Sinja Grimme: I did motorsport communications for a long time. There, success is an important topic. How do you deal with failure? What can develop from that?  

Stefan Kleinalstede: Look at the positive examples, such as “All or nothing” on Amazon Prime Video. It’s a very simple concept: one football team, one season, all access. Sometimes they win, but mostly they lose. And the stories are always compelling when you’re close. Whether in exhilaration or pain. “Drive to Survive” on Netflix works the same way. The defeats are what captivate you, that’s when unbelievable things happen. 

In the first episode of “Drive to Survive,” Team Haas F1 is a likeable underdog next to the giants of Ferrari, Mercedes & Red Bull. They almost dominate the race. Then they actually manage to fail to properly bolt the wheels on both of their own cars during two pit stops! Just before the epic victory, you fall into the deepest valley. After all, reality works on the Hero’s Journey concept. 

Sinja Grimme: How important is the team for you? What is the role of the cameraman? 

Stefan Kleinalstede: Artists, athletes, the personalities we get in front of the camera are all people and I think on our side – from the production team – the connection to the people is just as important as the personal demand on the performance. That applies to a cameraman just as much as it does to a sound woman. We have a sound technician who has now wired the coach and players of the German Handball Champions for 75 days of filming. You’re very close to it. You have to fiddle in their ears, put on the chest strap, even when they’re sweating. Every team member has to develop a personal connection with the people who are in front of the camera. That’s why it’s important for the technical team (camera, direction sound, lighting, etc.) to get along with the people without any distance. This is a trust issue.

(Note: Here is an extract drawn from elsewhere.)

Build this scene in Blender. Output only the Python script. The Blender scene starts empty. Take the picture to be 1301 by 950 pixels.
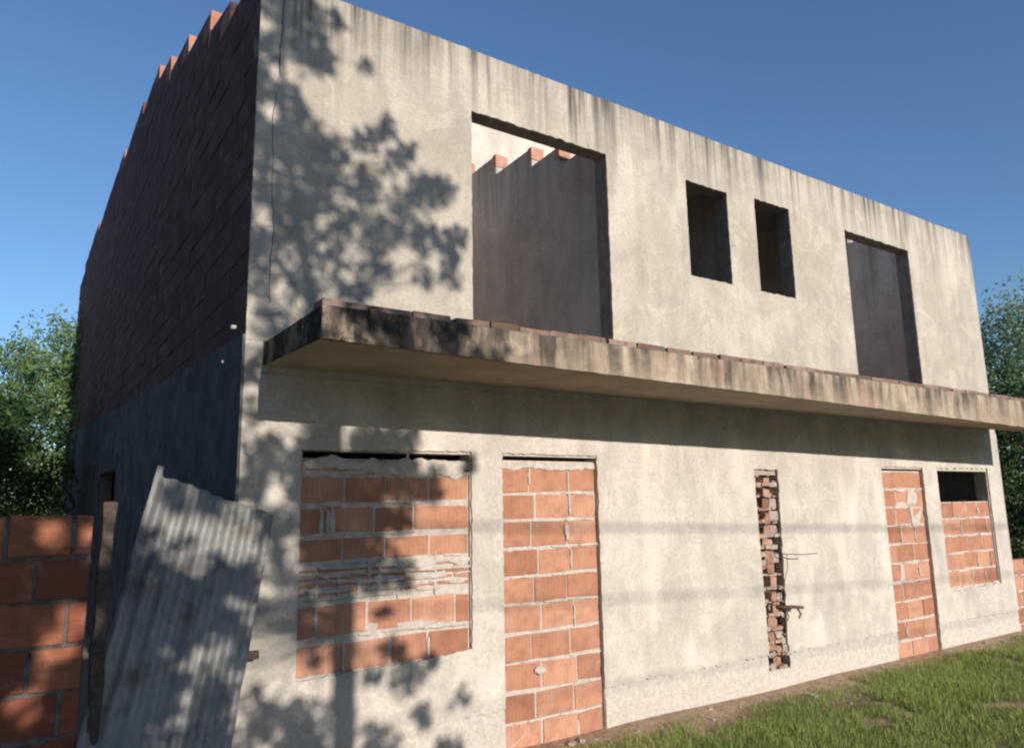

You demand trust when you start shooting and you have to pay it back with trust. 

Sinja Grimme: How important is post production? 

Stefan Kleinalstede: The post production trade has changed completely in the last 10 years. In the past, we would say we were shooting and it was clear what the film would look like. It was simply cut in a linear way, in other words: in the right order. Now so much is possible – a lot of artistic potential can be unleashed. We decouple much more. The editor gets the opportunity to look at the material and then develop his own composition, a dramaturgical production with the layers of music, sound design, rhythm. Wonderfully, I have some great colleagues in the team! 

Sinja Grimme: Next Friday we will go on a shoot together and make a film about museums in the current situation. You’ve done so much sports, how does it feel to suddenly be talking about art? 

Stefan Kleinalstede: I’m really looking forward to it! As always, we bring our equipment with us. And we are masters of our own craft. With this, we provide the framework, build a stage, so to speak, on which our artists will then realize themselves. That will certainly be an adventure!